● Exercise instructions
Write out every line of the material as it stands, apart from the pictures.

************

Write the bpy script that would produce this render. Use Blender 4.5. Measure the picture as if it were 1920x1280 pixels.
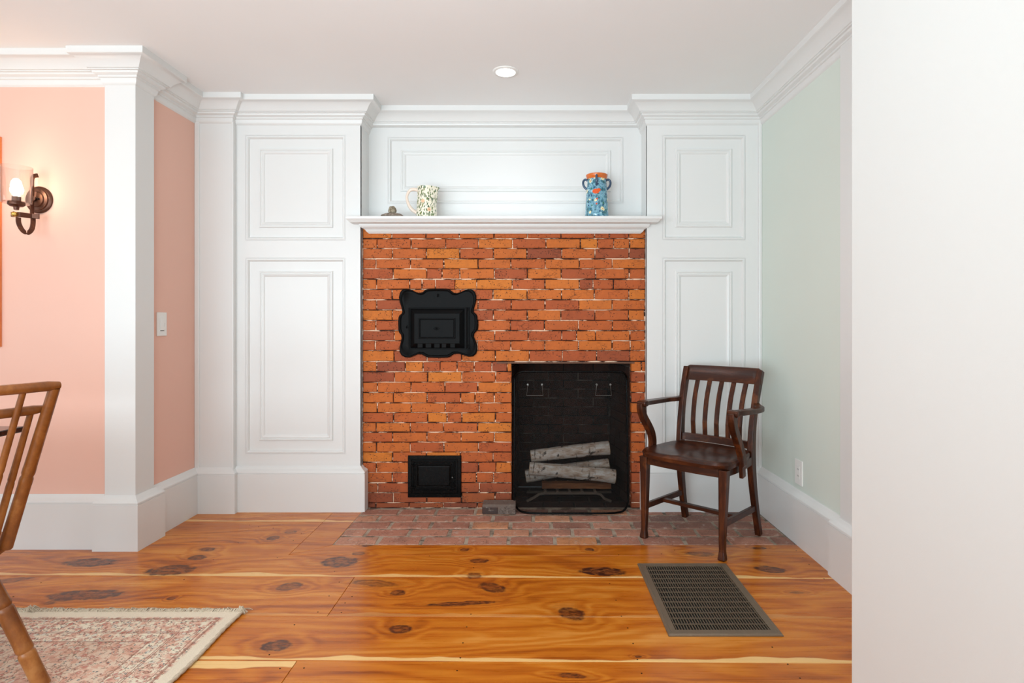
import bpy, bmesh, math, random
from mathutils import Vector, Matrix, noise as mnoise
R = random.Random(7)
for o in list(bpy.data.objects): bpy.data.objects.remove(o)
S = bpy.context.scene
COL = S.collection
# ------------------------------------------------------------------ camera, world, lights, exposure
EYE = 1.136; F = 1080.0; VX = 998.0; VY = 604.0
cd = bpy.data.cameras.new('camera'); cam = bpy.data.objects.new('camera', cd); COL.objects.link(cam)
cam.location = (0, 0, EYE); cam.rotation_euler = (math.pi/2, 0, 0)
cd.sensor_width = 36; cd.lens = F/1920*36
cd.shift_x = (960-VX)/1920; cd.shift_y = -(640-VY)/1920
cd.clip_start = .05; S.camera = cam
w = bpy.data.worlds.new('world'); S.world = w; w.use_nodes = True
w.node_tree.nodes['Background'].inputs[0].default_value = (.78, .92, 1, 1)
w.node_tree.nodes['Background'].inputs[1].default_value = 1.7
S.view_settings.view_transform = 'Standard'; S.view_settings.look = 'None'
S.view_settings.gamma = 1; S.view_settings.use_curve_mapping = False
S.view_settings.exposure = 0.1
def area(name, loc, target, sx, sy, power, col=(1, 1, 1), spread=180):
    l = bpy.data.lights.new(name, 'AREA'); l.shape = 'RECTANGLE'; l.size = sx; l.size_y = sy
    l.energy = power; l.color = col; l.spread = math.radians(spread)
    o = bpy.data.objects.new(name, l); COL.objects.link(o); o.location = loc
    o.rotation_euler = (Vector(target)-Vector(loc)).to_track_quat('-Z', 'Y').to_euler()
    return o
LC = (.82, .94, 1.0)
area('window_light_rear', (-2.8, -2.6, 1.2), (.2, 3, .8), 3.4, 2.1, 104, LC)
area('window_light_left', (-4.6, .3, 1.2), (0, 2.2, .7), 2.6, 1.9, 18, LC)
area('ceiling_fill', (-.7, -.5, 1.0), (-.4, 1.4, 2.6), 1.2, 1.2, 33, (.72, .92, 1), 120)  # unseen uplight, added to brighten the ceiling

for k, (x, y, e) in enumerate(((-1.5, 1.35, 26), (.72, 1.6, 26))):     # unseen spots added to brighten the floor and lower walls
    l = bpy.data.lights.new('floor_fill_spot', 'SPOT'); l.energy = e; l.spot_size = math.radians(140); l.spot_blend = 1; l.shadow_soft_size = .12; l.color = (.88, .95, 1)
    o = bpy.data.objects.new('floor_fill_spot', l); COL.objects.link(o); o.location = (x, y, 2.44)

def P(px, py, D):
    return Vector(((px-VX)/F*D, D, EYE-(py-VY)/F*D))

# ------------------------------------------------------------------ material helpers
def srgb(r, g, b):
    f = lambda c: (c/255/12.92) if c/255 <= .04045 else ((c/255+.055)/1.055)**2.4
    return (f(r), f(g), f(b), 1)
class NT:
    def __init__(s, name):
        s.m = bpy.data.materials.new(name); s.m.use_nodes = True
        s.t = s.m.node_tree; s.b = s.t.nodes['Principled BSDF']
    def n(s, typ, **kw):
        nd = s.t.nodes.new(typ)
        for k, v in kw.items():
            if k.startswith('i_'):
                key = k[2:]; key = int(key) if key.isdigit() else key
                s.set(nd.inputs[key], v)
            else: setattr(nd, k, v)
        return nd
    def set(s, sock, v):
        if hasattr(v, 'is_output'): s.t.links.new(v, sock)
        else: sock.default_value = v
    def math(s, op, a, b=0.0, c=None, clamp=False):
        nd = s.t.nodes.new('ShaderNodeMath'); nd.operation = op; nd.use_clamp = clamp
        s.set(nd.inputs[0], a); s.set(nd.inputs[1], b)
        if c is not None: s.set(nd.inputs[2], c)
        return nd.outputs[0]
    def mr(s, v, a, b, c=0.0, d=1.0, smooth=True):
        nd = s.t.nodes.new('ShaderNodeMapRange')
        if smooth: nd.interpolation_type = 'SMOOTHSTEP'
        for i, x in enumerate((v, a, b, c, d)): s.set(nd.inputs[i], x)
        return nd.outputs[0]
    def mix(s, fac, a, b, mode='MIX'):
        nd = s.t.nodes.new('ShaderNodeMix'); nd.data_type = 'RGBA'; nd.blend_type = mode
        s.set(nd.inputs[0], fac); s.set(nd.inputs[6], a); s.set(nd.inputs[7], b)
        return nd.outputs[2]
    def coord(s, which='Object'):
        return s.t.nodes.new('ShaderNodeTexCoord').outputs[which]
    def mapping(s, v, loc=(0, 0, 0), rot=(0, 0, 0), scale=(1, 1, 1), typ='POINT'):
        nd = s.t.nodes.new('ShaderNodeMapping'); nd.vector_type = typ
        s.set(nd.inputs[0], v); nd.inputs[1].default_value = loc; nd.inputs[2].default_value = rot; nd.inputs[3].default_value = scale
        return nd.outputs[0]
    def noise(s, v, scale, detail=2, rough=.5, out=0, dist=0):
        nd = s.t.nodes.new('ShaderNodeTexNoise')
        s.set(nd.inputs['Vector'], v); s.set(nd.inputs['Scale'], scale); nd.inputs['Detail'].default_value = detail
        nd.inputs['Roughness'].default_value = rough; nd.inputs['Distortion'].default_value = dist
        return nd.outputs[out]
    def vor(s, v, scale, feature='F1', out='Distance', rnd=1):
        nd = s.t.nodes.new('ShaderNodeTexVoronoi'); nd.feature = feature
        s.set(nd.inputs['Vector'], v); nd.inputs['Scale'].default_value = scale; nd.inputs['Randomness'].default_value = rnd
        return nd.outputs[out]
    def ramp(s, v, stops, interp='LINEAR'):
        nd = s.t.nodes.new('ShaderNodeValToRGB'); cr = nd.color_ramp; cr.interpolation = interp
        while len(cr.elements) < len(stops): cr.elements.new(.5)
        for e, (p, c) in zip(cr.elements, stops): e.position = p; e.color = c
        s.set(nd.inputs[0], v); return nd.outputs[0]
    def bump(s, h, strength=.3, dist=.002):
        nd = s.t.nodes.new('ShaderNodeBump'); nd.inputs['Strength'].default_value = strength
        nd.inputs['Distance'].default_value = dist; s.set(nd.inputs['Height'], h)
        s.t.links.new(nd.outputs[0], s.b.inputs['Normal'])
    def fin(s, col, rough=.5, **kw):
        s.set(s.b.inputs['Base Color'], col); s.set(s.b.inputs['Roughness'], rough)
        for k, v in kw.items(): s.set(s.b.inputs[k.replace('_', ' ')], v)
        return s.m
def paint(name, col, rough, bump=.05, scale=300):
    t = NT(name); c = t.coord()
    v = t.noise(c, 3.0, 2)
    dark = tuple(x*.97 for x in col[:3])+(1,)
    t.bump(t.noise(c, scale, 2), bump, .001)
    return t.fin(t.mix(v, dark, col), rough)
M = {}
M['white'] = paint('white_trim_paint', srgb(229, 228, 226), .34, .06, 220)
M['wallwhite'] = paint('white_wall_paint', srgb(206, 205, 202), .6, .1, 400)
M['ceil'] = paint('ceiling_paint', srgb(247, 246, 245), .8, .1, 400)
M['pink'] = paint('pink_wall_paint', srgb(238, 190, 172), .7, .1, 400)
M['green'] = paint('sage_wall_paint', srgb(220, 228, 219), .7, .1, 400)
M['plastic'] = paint('white_plastic', srgb(240, 238, 234), .3, 0)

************

● In response
Write the bpy script that would produce this render. Use Blender 4.5. Measure the picture as if it were 1920x1280 pixels.
import bpy, bmesh, math, random
from mathutils import Vector, Matrix, noise as mnoise
R = random.Random(7)
for o in list(bpy.data.objects): bpy.data.objects.remove(o)
S = bpy.context.scene
COL = S.collection
# ------------------------------------------------------------------ camera, world, lights, exposure
EYE = 1.136; F = 1080.0; VX = 998.0; VY = 604.0
cd = bpy.data.cameras.new('camera'); cam = bpy.data.objects.new('camera', cd); COL.objects.link(cam)
cam.location = (0, 0, EYE); cam.rotation_euler = (math.pi/2, 0, 0)
cd.sensor_width = 36; cd.lens = F/1920*36
cd.shift_x = (960-VX)/1920; cd.shift_y = -(640-VY)/1920
cd.clip_start = .05; S.camera = cam
w = bpy.data.worlds.new('world'); S.world = w; w.use_nodes = True
w.node_tree.nodes['Background'].inputs[0].default_value = (.78, .92, 1, 1)
w.node_tree.nodes['Background'].inputs[1].default_value = 1.7
S.view_settings.view_transform = 'Standard'; S.view_settings.look = 'None'
S.view_settings.gamma = 1; S.view_settings.use_curve_mapping = False
S.view_settings.exposure = 0.1
def area(name, loc, target, sx, sy, power, col=(1, 1, 1), spread=180):
    l = bpy.data.lights.new(name, 'AREA'); l.shape = 'RECTANGLE'; l.size = sx; l.size_y = sy
    l.energy = power; l.color = col; l.spread = math.radians(spread)
    o = bpy.data.objects.new(name, l); COL.objects.link(o); o.location = loc
    o.rotation_euler = (Vector(target)-Vector(loc)).to_track_quat('-Z', 'Y').to_euler()
    return o
LC = (.82, .94, 1.0)
area('window_light_rear', (-2.8, -2.6, 1.2), (.2, 3, .8), 3.4, 2.1, 104, LC)
area('window_light_left', (-4.6, .3, 1.2), (0, 2.2, .7), 2.6, 1.9, 18, LC)
area('ceiling_fill', (-.7, -.5, 1.0), (-.4, 1.4, 2.6), 1.2, 1.2, 33, (.72, .92, 1), 120)  # unseen uplight, added to brighten the ceiling

for k, (x, y, e) in enumerate(((-1.5, 1.35, 26), (.72, 1.6, 26))):     # unseen spots added to brighten the floor and lower walls
    l = bpy.data.lights.new('floor_fill_spot', 'SPOT'); l.energy = e; l.spot_size = math.radians(140); l.spot_blend = 1; l.shadow_soft_size = .12; l.color = (.88, .95, 1)
    o = bpy.data.objects.new('floor_fill_spot', l); COL.objects.link(o); o.location = (x, y, 2.44)

def P(px, py, D):
    return Vector(((px-VX)/F*D, D, EYE-(py-VY)/F*D))

# ------------------------------------------------------------------ material helpers
def srgb(r, g, b):
    f = lambda c: (c/255/12.92) if c/255 <= .04045 else ((c/255+.055)/1.055)**2.4
    return (f(r), f(g), f(b), 1)
class NT:
    def __init__(s, name):
        s.m = bpy.data.materials.new(name); s.m.use_nodes = True
        s.t = s.m.node_tree; s.b = s.t.nodes['Principled BSDF']
    def n(s, typ, **kw):
        nd = s.t.nodes.new(typ)
        for k, v in kw.items():
            if k.startswith('i_'):
                key = k[2:]; key = int(key) if key.isdigit() else key
                s.set(nd.inputs[key], v)
            else: setattr(nd, k, v)
        return nd
    def set(s, sock, v):
        if hasattr(v, 'is_output'): s.t.links.new(v, sock)
        else: sock.default_value = v
    def math(s, op, a, b=0.0, c=None, clamp=False):
        nd = s.t.nodes.new('ShaderNodeMath'); nd.operation = op; nd.use_clamp = clamp
        s.set(nd.inputs[0], a); s.set(nd.inputs[1], b)
        if c is not None: s.set(nd.inputs[2], c)
        return nd.outputs[0]
    def mr(s, v, a, b, c=0.0, d=1.0, smooth=True):
        nd = s.t.nodes.new('ShaderNodeMapRange')
        if smooth: nd.interpolation_type = 'SMOOTHSTEP'
        for i, x in enumerate((v, a, b, c, d)): s.set(nd.inputs[i], x)
        return nd.outputs[0]
    def mix(s, fac, a, b, mode='MIX'):
        nd = s.t.nodes.new('ShaderNodeMix'); nd.data_type = 'RGBA'; nd.blend_type = mode
        s.set(nd.inputs[0], fac); s.set(nd.inputs[6], a); s.set(nd.inputs[7], b)
        return nd.outputs[2]
    def coord(s, which='Object'):
        return s.t.nodes.new('ShaderNodeTexCoord').outputs[which]
    def mapping(s, v, loc=(0, 0, 0), rot=(0, 0, 0), scale=(1, 1, 1), typ='POINT'):
        nd = s.t.nodes.new('ShaderNodeMapping'); nd.vector_type = typ
        s.set(nd.inputs[0], v); nd.inputs[1].default_value = loc; nd.inputs[2].default_value = rot; nd.inputs[3].default_value = scale
        return nd.outputs[0]
    def noise(s, v, scale, detail=2, rough=.5, out=0, dist=0):
        nd = s.t.nodes.new('ShaderNodeTexNoise')
        s.set(nd.inputs['Vector'], v); s.set(nd.inputs['Scale'], scale); nd.inputs['Detail'].default_value = detail
        nd.inputs['Roughness'].default_value = rough; nd.inputs['Distortion'].default_value = dist
        return nd.outputs[out]
    def vor(s, v, scale, feature='F1', out='Distance', rnd=1):
        nd = s.t.nodes.new('ShaderNodeTexVoronoi'); nd.feature = feature
        s.set(nd.inputs['Vector'], v); nd.inputs['Scale'].default_value = scale; nd.inputs['Randomness'].default_value = rnd
        return nd.outputs[out]
    def ramp(s, v, stops, interp='LINEAR'):
        nd = s.t.nodes.new('ShaderNodeValToRGB'); cr = nd.color_ramp; cr.interpolation = interp
        while len(cr.elements) < len(stops): cr.elements.new(.5)
        for e, (p, c) in zip(cr.elements, stops): e.position = p; e.color = c
        s.set(nd.inputs[0], v); return nd.outputs[0]
    def bump(s, h, strength=.3, dist=.002):
        nd = s.t.nodes.new('ShaderNodeBump'); nd.inputs['Strength'].default_value = strength
        nd.inputs['Distance'].default_value = dist; s.set(nd.inputs['Height'], h)
        s.t.links.new(nd.outputs[0], s.b.inputs['Normal'])
    def fin(s, col, rough=.5, **kw):
        s.set(s.b.inputs['Base Color'], col); s.set(s.b.inputs['Roughness'], rough)
        for k, v in kw.items(): s.set(s.b.inputs[k.replace('_', ' ')], v)
        return s.m
def paint(name, col, rough, bump=.05, scale=300):
    t = NT(name); c = t.coord()
    v = t.noise(c, 3.0, 2)
    dark = tuple(x*.97 for x in col[:3])+(1,)
    t.bump(t.noise(c, scale, 2), bump, .001)
    return t.fin(t.mix(v, dark, col), rough)
M = {}
M['white'] = paint('white_trim_paint', srgb(229, 228, 226), .34, .06, 220)
M['wallwhite'] = paint('white_wall_paint', srgb(206, 205, 202), .6, .1, 400)
M['ceil'] = paint('ceiling_paint', srgb(247, 246, 245), .8, .1, 400)
M['pink'] = paint('pink_wall_paint', srgb(238, 190, 172), .7, .1, 400)
M['green'] = paint('sage_wall_paint', srgb(220, 228, 219), .7, .1, 400)
M['plastic'] = paint('white_plastic', srgb(240, 238, 234), .3, 0)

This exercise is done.